In the Beginning…

Work on my novel, An Uncertain Peace, began almost thirty years ago. I had an idea for a story about a Civil War officer who was involved in gathering intelligence. General Grenville Dodge led an early incarnation of all-source intelligence for the Western Union Army, and that seemed like it might be fertile ground for a story. That was about the extent of my thinking, and what came next was not linear progress.

My first effort was a caper novel, intended to be humorous and engaging. I was reading a lot of Donald Westlake at the time and had also read some of George McDonald Frazier’s Flashman books. My novel would be historical and funny. That’s not how things went. There was history, but it wasn’t funny. I learned that the only one who can do Westlake is Westlake. Somewhere around page fifty, I cut my losses and binned the manuscript.

Perhaps because I was chastened by this failure, I tried again with a darker, more realistic approach. The timeframe moved to the aftermath of the Civil War. Characters thought much and said little. Clocks ticked in otherwise silent rooms. In fireplaces, fires burned down to embers late at night. Abigail Maynard, who would become one of the main characters in the finished book, watched her husband die in surroundings chosen for their symbolic or metaphorical meaning; his death was revealed to the reader in prose that was morbidly insightful. I suppose this attempt was an equal but opposite reaction to my first try. However, channeling my inner Dostoyevsky proved to be an even worse idea than the Westlake foray. It lasted for thirty-five excruciating pages before joining its predecessor in the trash.

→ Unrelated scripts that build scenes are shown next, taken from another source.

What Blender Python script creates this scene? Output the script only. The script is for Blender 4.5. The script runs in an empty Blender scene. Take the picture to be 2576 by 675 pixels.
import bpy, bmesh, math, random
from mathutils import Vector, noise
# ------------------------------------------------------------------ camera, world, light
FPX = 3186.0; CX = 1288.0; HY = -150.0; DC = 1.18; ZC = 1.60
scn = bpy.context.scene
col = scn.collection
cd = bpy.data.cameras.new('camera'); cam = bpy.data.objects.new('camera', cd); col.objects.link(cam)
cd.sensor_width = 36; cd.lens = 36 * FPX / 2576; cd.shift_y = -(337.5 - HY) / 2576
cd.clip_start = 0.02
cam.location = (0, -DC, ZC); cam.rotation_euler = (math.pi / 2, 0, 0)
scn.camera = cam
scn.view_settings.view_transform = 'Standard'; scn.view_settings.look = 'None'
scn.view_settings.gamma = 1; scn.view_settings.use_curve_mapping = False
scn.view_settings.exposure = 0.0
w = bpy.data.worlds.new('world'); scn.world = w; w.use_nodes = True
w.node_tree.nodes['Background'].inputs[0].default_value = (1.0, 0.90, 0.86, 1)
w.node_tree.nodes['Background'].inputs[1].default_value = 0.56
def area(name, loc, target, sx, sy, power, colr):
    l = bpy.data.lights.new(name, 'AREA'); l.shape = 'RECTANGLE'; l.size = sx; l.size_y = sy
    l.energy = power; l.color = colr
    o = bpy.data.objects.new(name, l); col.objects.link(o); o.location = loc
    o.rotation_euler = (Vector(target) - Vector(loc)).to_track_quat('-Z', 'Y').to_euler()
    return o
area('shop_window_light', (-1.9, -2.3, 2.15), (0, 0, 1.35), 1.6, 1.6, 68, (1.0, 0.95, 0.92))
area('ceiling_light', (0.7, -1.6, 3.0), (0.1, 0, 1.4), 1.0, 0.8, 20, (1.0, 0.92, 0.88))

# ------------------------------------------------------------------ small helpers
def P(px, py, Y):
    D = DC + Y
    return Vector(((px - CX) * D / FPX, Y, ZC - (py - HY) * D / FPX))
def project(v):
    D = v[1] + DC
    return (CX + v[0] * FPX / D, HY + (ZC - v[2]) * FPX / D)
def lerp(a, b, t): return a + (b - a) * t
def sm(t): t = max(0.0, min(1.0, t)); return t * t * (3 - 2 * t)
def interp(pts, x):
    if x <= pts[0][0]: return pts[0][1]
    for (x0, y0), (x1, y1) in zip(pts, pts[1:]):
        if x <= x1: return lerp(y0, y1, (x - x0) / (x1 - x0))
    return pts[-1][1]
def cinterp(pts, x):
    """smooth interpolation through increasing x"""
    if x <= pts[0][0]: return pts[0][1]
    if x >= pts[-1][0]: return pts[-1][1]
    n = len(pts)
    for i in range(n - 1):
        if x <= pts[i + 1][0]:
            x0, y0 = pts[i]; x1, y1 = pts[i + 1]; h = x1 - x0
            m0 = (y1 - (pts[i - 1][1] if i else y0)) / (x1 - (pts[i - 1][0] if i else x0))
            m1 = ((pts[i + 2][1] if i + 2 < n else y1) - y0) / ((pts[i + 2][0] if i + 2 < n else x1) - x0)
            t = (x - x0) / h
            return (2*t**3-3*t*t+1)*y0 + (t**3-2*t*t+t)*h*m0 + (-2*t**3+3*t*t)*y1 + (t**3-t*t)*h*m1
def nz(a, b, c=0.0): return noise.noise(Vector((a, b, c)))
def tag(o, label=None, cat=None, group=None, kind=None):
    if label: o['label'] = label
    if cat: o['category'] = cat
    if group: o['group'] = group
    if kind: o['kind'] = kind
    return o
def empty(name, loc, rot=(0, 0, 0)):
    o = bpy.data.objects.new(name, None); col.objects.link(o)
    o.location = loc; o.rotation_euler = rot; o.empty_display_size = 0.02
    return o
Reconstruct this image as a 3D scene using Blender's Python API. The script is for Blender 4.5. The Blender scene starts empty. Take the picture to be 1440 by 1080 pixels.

I turned to other projects.

Sometime in the late 90s, I accompanied my wife, Deb, to a language conference in Mobile, AL. She taught French. Tagging along to her conferences was fun because I had no responsibilities and could explore whatever city we were in while she attended various sessions.  I was driving her to the conference center for a morning session, and, since we were early, we stopped at a coffee shop for a caffeine boost and a pastry. We began discussing the Civil War novel. As we sat and talked, bouncing ideas around and listening to Ottmar Liebert’s “Nouveau Flamenco” on a loop, the bones of An Uncertain Peace began to emerge. Deb missed her session, and I wrote up a plot/character sketch that afternoon. We later bought the Ottmar Liebert CD.

Now I had a goal and a sense of what my destination would look like, but a long, long road lay ahead to publication. More characters spoke to me, and the plot evolved, but the crucial first step had been taken. 

But things were not about to get easy.

My father used to say, “If you have a plan, you can change the plan, but if you don’t have a plan, you’re just wandering around.”

I had a goal, but I did not have a plan.